Terrified by the possibility that their bank account (Postal Savings) may be attached and their building converted into an Irish night club if Mickey Sullivan wins his $100,000 libel suit, Lampoon members last night made an unsuccessful attempt to obtain a hearing at the Cambridge City Council meeting.

Earlier yesterday Sullivan had filed suit in Cambridge Court, denounced the Lampoon for its phony "expose" of his Communist affiliations, and announced that he would convert the moldy Poon clubhouse into a modern filling station.

Irish Night Club

But by last night he had changed his mind, and was drawing up plans for making the Mt. Auburn Street wigwam into an Irish night club with a neon sign reading. "No one but Irish need enter."

In the meantime the Lampooners were thrown into consternation when they were told by their attorney, Richard C. Evarts '13, Cambridge City Solicitor, that Sullivan had an "open and shut" case against them.

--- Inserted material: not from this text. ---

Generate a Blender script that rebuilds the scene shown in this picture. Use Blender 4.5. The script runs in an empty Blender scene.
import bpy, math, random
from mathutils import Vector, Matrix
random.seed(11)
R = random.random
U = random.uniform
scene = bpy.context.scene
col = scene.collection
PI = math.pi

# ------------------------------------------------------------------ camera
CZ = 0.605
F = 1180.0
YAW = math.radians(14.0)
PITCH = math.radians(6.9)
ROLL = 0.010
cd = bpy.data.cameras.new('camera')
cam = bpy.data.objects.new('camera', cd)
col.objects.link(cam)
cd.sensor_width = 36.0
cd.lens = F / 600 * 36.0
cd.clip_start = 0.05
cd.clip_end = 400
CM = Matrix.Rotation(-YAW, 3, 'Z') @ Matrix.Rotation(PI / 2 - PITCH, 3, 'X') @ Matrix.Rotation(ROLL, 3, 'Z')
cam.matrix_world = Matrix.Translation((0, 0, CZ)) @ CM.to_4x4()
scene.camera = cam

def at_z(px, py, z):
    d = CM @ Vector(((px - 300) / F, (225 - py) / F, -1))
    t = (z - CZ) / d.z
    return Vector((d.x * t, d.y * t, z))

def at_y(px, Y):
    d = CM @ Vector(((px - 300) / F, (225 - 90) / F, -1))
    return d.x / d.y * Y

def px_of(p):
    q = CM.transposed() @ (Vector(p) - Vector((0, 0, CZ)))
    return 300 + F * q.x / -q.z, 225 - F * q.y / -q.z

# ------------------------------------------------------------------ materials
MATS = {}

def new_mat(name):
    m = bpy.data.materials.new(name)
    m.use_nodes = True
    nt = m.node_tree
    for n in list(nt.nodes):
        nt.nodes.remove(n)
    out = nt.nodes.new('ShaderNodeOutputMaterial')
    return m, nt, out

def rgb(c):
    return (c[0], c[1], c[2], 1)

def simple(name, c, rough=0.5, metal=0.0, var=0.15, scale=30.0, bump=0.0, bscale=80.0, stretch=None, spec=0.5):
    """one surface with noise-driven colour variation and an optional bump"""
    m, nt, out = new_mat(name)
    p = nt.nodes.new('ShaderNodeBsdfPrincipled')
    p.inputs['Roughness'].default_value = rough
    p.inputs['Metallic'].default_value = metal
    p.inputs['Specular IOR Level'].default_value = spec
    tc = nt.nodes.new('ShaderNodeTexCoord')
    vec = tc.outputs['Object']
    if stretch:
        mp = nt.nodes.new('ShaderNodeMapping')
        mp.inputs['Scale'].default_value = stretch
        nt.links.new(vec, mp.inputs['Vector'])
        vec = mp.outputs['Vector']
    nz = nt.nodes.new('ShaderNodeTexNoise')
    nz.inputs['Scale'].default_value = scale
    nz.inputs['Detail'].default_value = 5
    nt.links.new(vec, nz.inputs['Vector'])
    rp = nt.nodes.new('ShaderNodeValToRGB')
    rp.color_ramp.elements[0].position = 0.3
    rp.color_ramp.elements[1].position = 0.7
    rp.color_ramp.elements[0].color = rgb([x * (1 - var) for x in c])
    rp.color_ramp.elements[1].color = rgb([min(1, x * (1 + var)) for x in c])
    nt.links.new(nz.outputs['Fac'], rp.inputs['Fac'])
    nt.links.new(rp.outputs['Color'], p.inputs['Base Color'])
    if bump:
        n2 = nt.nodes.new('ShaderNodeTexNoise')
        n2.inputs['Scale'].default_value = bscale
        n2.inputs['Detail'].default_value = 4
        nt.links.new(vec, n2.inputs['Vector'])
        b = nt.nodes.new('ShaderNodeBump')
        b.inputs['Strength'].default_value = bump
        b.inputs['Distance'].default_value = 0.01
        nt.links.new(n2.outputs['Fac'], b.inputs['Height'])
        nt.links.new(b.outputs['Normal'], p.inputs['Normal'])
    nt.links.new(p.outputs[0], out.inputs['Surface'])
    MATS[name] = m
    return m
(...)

By six o'clock the Lampoon stood completely abandoned by its supporters. Faced with immediate eviction only a month after he had taken office, President W. Russell Bowie, Jr. '41 announced that the Lampoon would probably go through bankruptcy and resume publication under the name of "The Crusader" and the auspices of Phillips Brooks House.

"We're Hackers"--Bowlo

"I guess we went one step too far this time in looking for publicity," Bowie told the press last night. "We're hackers and we might as well face the facts here and now, hard though they may be."

University Hall, impatient with the Lampoon's repeated excesses, is believed to welcome the chance to place the tottering humor magazine under more complete Dean's Office supervision. College authorities were believed to have turned down a frantic 'Poon request for funds to fight the Sullivan law suit.

One prominent alumnus and former Lampoon editor yesterday expressed the general feeling of pity for the former cream of the college comics when he said, "It's too damn bad Lampy had to make such a botch of its first attempt to be socially conscious. The boys are young and inexperienced and should have known better than to try to compete with the Progressive."

A noted Boston banker who put up money to get the Lampoon out of hot water ten years ago, said last night, "A significant piece of American collegiana will pass from the scene with the demise of the Lampoon. But I'm not putting any money up for a lost cause. Sic transit gloria mundi."